L'AUA : l'atelier d'urbanisme et d'architecture a rassemblé autour de Jacques Allégret une vingtaine de professionnels de 1960 à 1986, animant l'architecture et l'urbanisme en France et favorisant incontestablement l'émergence de valeurs et de savoirs-faire qui font encore école aujourd'hui.
En 1959 l'urbaniste Jacques Allégret émet pour la première fois l'idée de créer un atelier d'urbanisme et d'architecture, installé rue Bailly dans le 3e arrondissement de Paris avec Jean Perottet, il exprime son intention "d'offrir un lieu qui permette à différents spécialistes de travailler côte à côte sur les mêmes dossiers, d'apprendre à se connaître et à se comprendre".
Il a compris très tôt qu'il faut sortir l'architecture de son isolement, et pour se faire Jacques Allégret achète fin 1959 un bail commercial dans un local de la Cité Champagne dans le 20e arrondissement de Paris. Rejoint par les architectes Jean Perrottet, Jean Tribel et Georges Loiseau et les décorateurs Jacques Berce et Valentin Fabre, il fonde en 1960 l'Atelier d'urbanisme et d'architecture ou AUA.
Sous la forme d'une société civile coopérative, cette association doit permettre la collaboration entre architectes, urbanistes, ingénieurs, décorateurs, et offrir à de jeunes professionnels sans relations ni moyens de partager de grands locaux et de disposer de services communs : local pour le tirage de plans, bibliothèque, accueil, standard.
À partir de 1970 une société civile d'études met à disposition des membres de l'AUA la main d'œuvre dont ils ont besoin. Cette société civile d'études regroupe l'ensemble des salariés permanents, tous services confondus : secrétariat, travaux, chantier, descriptif, dessin. En 1973 l'effectif approche la cinquantaine de salariés, ce chiffre ne sera jamais dépassé. Des travailleurs indépendants viennent périodiquement renforcer les équipes de l'AUA.
En pleine révolte contre l'establishment, ils critiquent l'Académie des Beaux-Arts et le Prix de Rome. Alors que les Prix de Rome construisent l'intégralité des bâtiments publics et que le pactole des grands ensembles fait émerger de nouveaux notables de la profession trop facilement enrichis, les membres de l'AUA s'interrogent sur les modes de productions de la ville et du logement social.

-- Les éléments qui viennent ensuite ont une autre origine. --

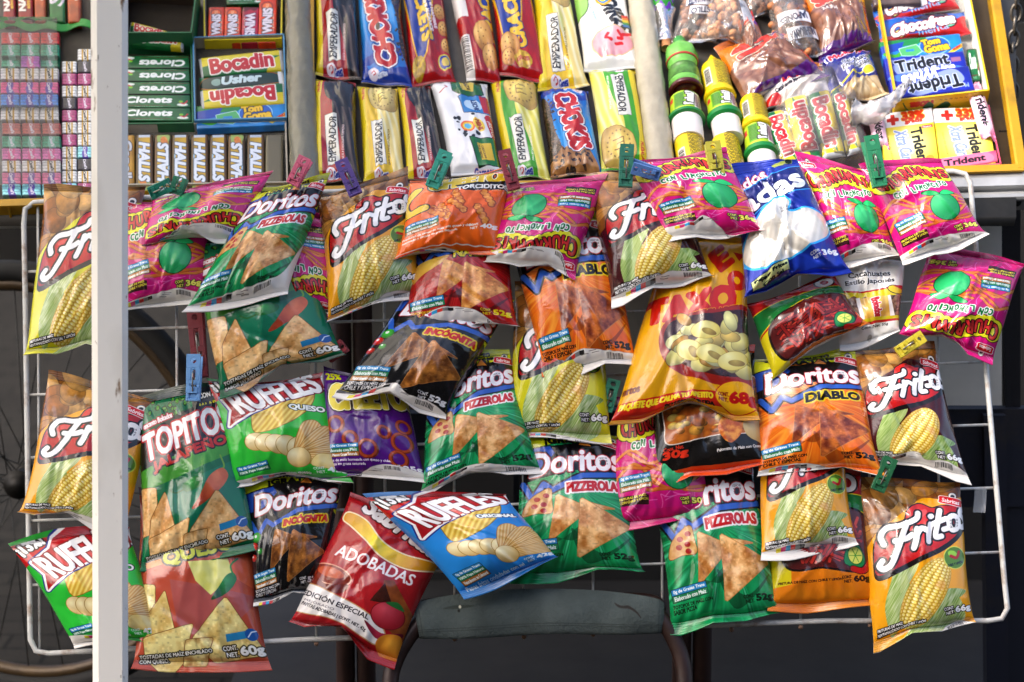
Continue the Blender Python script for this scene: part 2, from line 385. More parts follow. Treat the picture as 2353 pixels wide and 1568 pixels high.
def tortilla(a, p, c1='e0a860', c2='a05a20', seed=0, edge='c98a48'):
    p = np.array(p, float); c = p.mean(0); q = []
    for i in range(len(p)):
        A, B, C = p[i - 1], p[i], p[(i + 1) % len(p)]
        for t in (.12, .04): q.append(B + (A - B) * t + (c - B) * (.02 if t > .1 else .03))
        for t in (.04, .12): q.append(B + (C - B) * t + (c - B) * (.02 if t > .1 else .03))
    c1, c2 = hexc(c1), hexc(c2)
    def f(X, Y):
        n = fbm(X, Y, 7, seed, 4); g = (Y - p[:, 1].min()) / max(1, np.ptp(p[:, 1])); d = vnoise(X, Y, 2.2, seed + 9)
        col = lerp(c1, c2, np.clip((n - .5) * 2.2 + .35 + .35 * (g - .5), 0, 1)[..., None]); return col * (1 - .35 * np.clip((d - .72) * 2, 0, 1))[..., None] + .10 * np.clip((.3 - d) * 4, 0, 1)[..., None]
    a.poly(q, f, 1.0, (.5, edge))
def badge(a, cx, cy, w=22, ang=12):
    a.ell(cx + w * .12, cy - w * .28, w * .17, w * .17, 'f4f0ea', 0, 1, (.5, '2a2a30')); a.ell(cx + w * .12, cy - w * .25, w * .10, w * .09, '3a3a40')
    c, n = math.cos(R(ang)), math.sin(R(ang)); hw, hh = w / 2, w * .17
    a.blob([(cx + x * c - y * n, cy + x * n + y * c) for x, y in ((-hw, -hh), (0, -hh * 1.15), (hw, -hh), (hw * 1.05, 0), (hw, hh), (0, hh), (-hw, hh), (-hw * 1.05, 0))], 'd0202c', 1, (.6, 'f4e8e8'))
    a.text("Sabritas", cx, cy, w * .8, w * .2, 'ffffff', ang, bold=.12)
def facts(a, x, y, w=32, ang=-8, kind='Elaborado con Maíz', third=None):
    rows = [('0g de Grasas Trans', '2f8fc8'), (kind, '2d8a5c')] + ([(third, 'b87a30')] if third else [])
    c, n = math.cos(R(ang)), math.sin(R(ang)); h = 5.4
    for i, (t, col) in enumerate(rows):
        y0 = i * h + .2; q = [(0, y0), (w, y0), (w, y0 + h - .3), (0, y0 + h - .3)]
        q = [(x + px * c - py * n, y + px * n + py * c) for px, py in q]; a.poly(q, col, 1, (.5, '20303a'))
        px, py = w / 2, y0 + h / 2 - .1; a.text(t, x + px * c - py * n, y + px * n + py * c, w * .9, 3.4, 'f4f8fa', ang, bold=.15)
def para(a, lines, x, y, w, h, col, ang=0, ol=None, lh=1.25, bold=.2):
    c, n = math.cos(R(ang)), math.sin(R(ang))
    for i, t in enumerate(lines):
        ww = w * len(t) / max(len(q) for q in lines); px, py = ww / 2, i * h * lh
        a.text(t, x + px * c - py * n, y + px * n + py * c, ww, h, col, ang, ol=ol, bold=bold)
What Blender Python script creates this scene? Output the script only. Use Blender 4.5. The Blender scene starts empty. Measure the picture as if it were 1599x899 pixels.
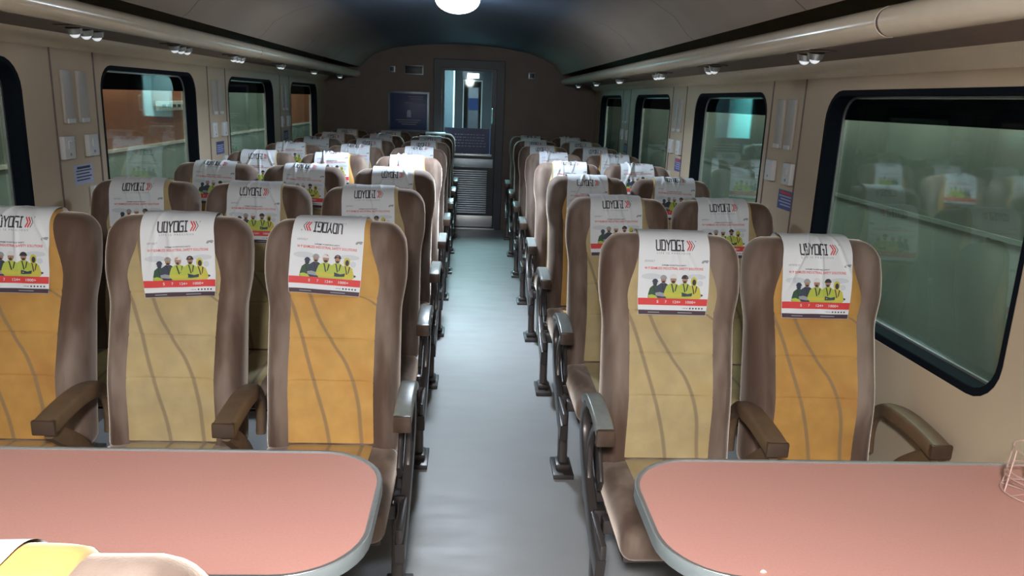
import bpy, bmesh, math, random
from mathutils import Vector, Matrix
random.seed(7)
PI = math.pi
scene = bpy.context.scene
COL = scene.collection

# ---------------------------------------------------------------- camera, world, lights, exposure
CAM_H = 1.612
def cam_axes(yaw, pitch, roll):
    cy, sy = math.cos(yaw), math.sin(yaw)
    f = Vector((sy*math.cos(pitch), cy*math.cos(pitch), -math.sin(pitch)))
    r = Vector((cy, -sy, 0)); u = r.cross(f)
    return (math.cos(roll)*r+math.sin(roll)*u, -math.sin(roll)*r+math.cos(roll)*u, f)
r_, u_, f_ = cam_axes(0.058, 0.2425, 0.0398)
cd = bpy.data.cameras.new('camera'); cam = bpy.data.objects.new('camera', cd); COL.objects.link(cam)
cd.sensor_width = 36; cd.lens = 36*1185/1599; cd.clip_start = .02; cd.clip_end = 200
m = Matrix.Identity(4)
for i, v in enumerate((r_, u_, -f_)):
    for j in range(3): m[j][i] = v[j]
m.translation = (0, 0, CAM_H); cam.matrix_world = m
scene.camera = cam

scene.view_settings.view_transform = 'Standard'; scene.view_settings.look = 'None'
scene.view_settings.exposure = 0.0; scene.view_settings.gamma = 1; scene.view_settings.use_curve_mapping = False
w = bpy.data.worlds.new('night_sky'); scene.world = w; w.use_nodes = True
w.node_tree.nodes['Background'].inputs[0].default_value = (.05, .065, .10, 1)
w.node_tree.nodes['Background'].inputs[1].default_value = .25

CX = -.16                     # centre line of the coach
XL, XR = -1.81, 1.491         # side walls
YB, YF = 9.59, -5.0           # end walls
def light(name, kind, loc, energy, color, size=.1, size_y=None, rot=(0, 0, 0), spread=None):
    l = bpy.data.lights.new(name, kind); l.energy = energy; l.color = color
    if kind == 'AREA':
        l.size = size
        if size_y: l.shape = 'RECTANGLE'; l.size_y = size_y
        if spread: l.spread = spread
    else: l.shadow_soft_size = size
    o = bpy.data.objects.new(name, l); COL.objects.link(o); o.location = loc; o.rotation_euler = rot
    return o
LAMP_Y = (-4.2, -.45, 5.1)
LAMP_E = ((20, 20, 160), (140, 132, 157), (58, 10, 144))     # downlight watts, bare glow watts, cut-off angle
LAMP_C = ((1, .98, .95), (1, .985, .965), (.74, .87, 1.0))
for y, e, c in zip(LAMP_Y, LAMP_E, LAMP_C):
    light('lamp_light', 'AREA', (CX+.04, y, 2.09), e[0], c, .24, spread=math.radians(e[2])).data.shape = 'DISK'
    light('lamp_glow_light', 'POINT', (CX+.04, y, 2.02), e[1], c, .10)
light('vestibule_light', 'AREA', (-.06, 10.3, 2.18), 95, (.62, .95, 1.0), .5, .5)
light('next_coach_light', 'AREA', (-.06, 13.0, 2.18), 16, (.7, .92, 1.0), .3, .6)
light('next_coach_light', 'AREA', (-.06, 19.6, 2.18), 26, (.8, .95, 1.0), .3, .8)
light('yard_light', 'AREA', (-2.55, 8.5, 4.6), 1150, (1, .9, .75), 1, 14, (0, math.radians(-8), 0))
light('yard_light', 'AREA', (2.3, 6.5, 4.6), 1150, (.85, 1, .9), 1, 14, (0, math.radians(8), 0))

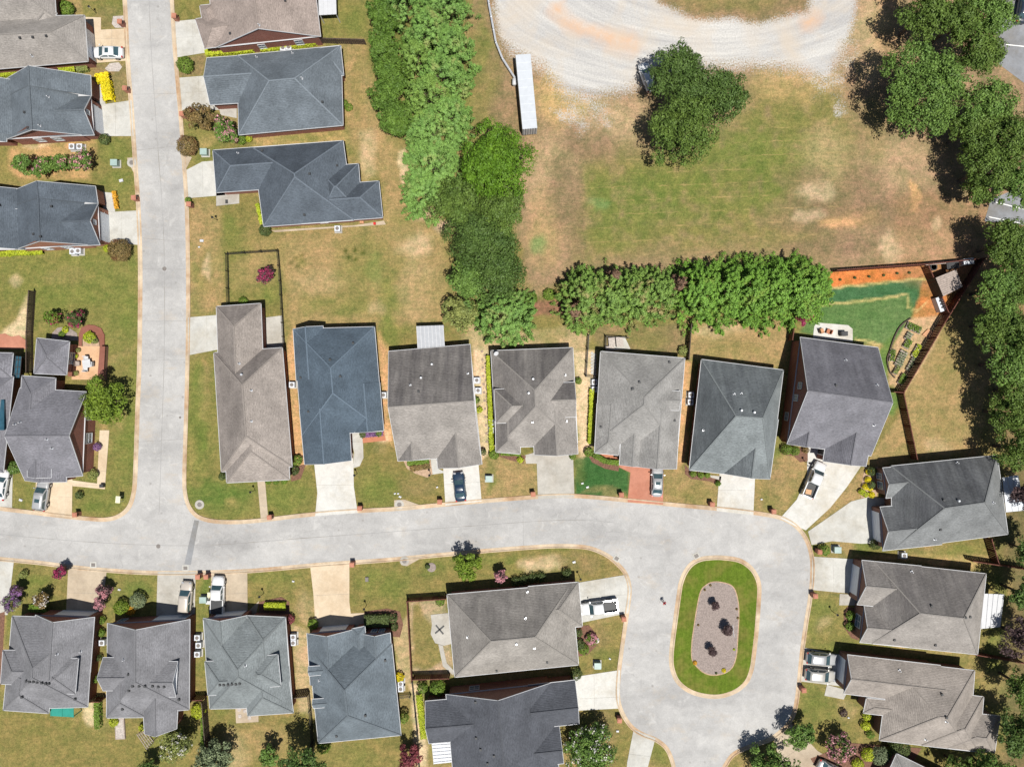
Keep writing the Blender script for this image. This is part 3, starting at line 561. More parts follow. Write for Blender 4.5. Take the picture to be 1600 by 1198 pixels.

Ils ouvrent l'urbanisme et l'architecture aux sciences sociales et c'est avec eux que s'engage publiquement la lutte contre la production dominante de l'après-guerre.
L'AUA est dissout en 1986.
Une des image les plus durables de l'AUA est celle d'un groupe communiste. L'étiquette rouge est vite accolée à l'atelier, or la composition réelle de l'AUA est plus hétérogène et regroupe des militants de tendances diverses. Ancrés à gauche, Les hommes et les femmes de l'AUA travaillent ensemble avec générosité sur un projet social, sans cesse à l'écoute et à la recherche d'un bien être social. Dès sa création, les membres de l'AUA s'imposent comme des hommes de culture : ils rédigent des articles, participent à des publications, donnent des conférences et enseignent volontiers dans les écoles d'architecture, d'ingénieurs, de paysage, ou de design.
L'objectif de Jacques Allégret, fondateur de l'AUA, est de créer une structure capable de couvrir l'ensemble des activités urbaines et architecturales. Conscients qu'il existe des liens intrinsèques entre les études d'urbanisme et le projet d'architecture, les membres de l'AUA veulent démontrer que le processus de construction nécessite une collaboration de tous les les techniciens de l'acte de bâtir. Ce mode de travail pluridisciplinaire est inédit. Même si avec le temps le discours des architectes devient dominant, l'expérience originale de l'AUA marque profondément les esprits, et après 1968, l'idéologie pluridisciplinaire devient l'un des fondement du nouvel enseignement de l'architecture.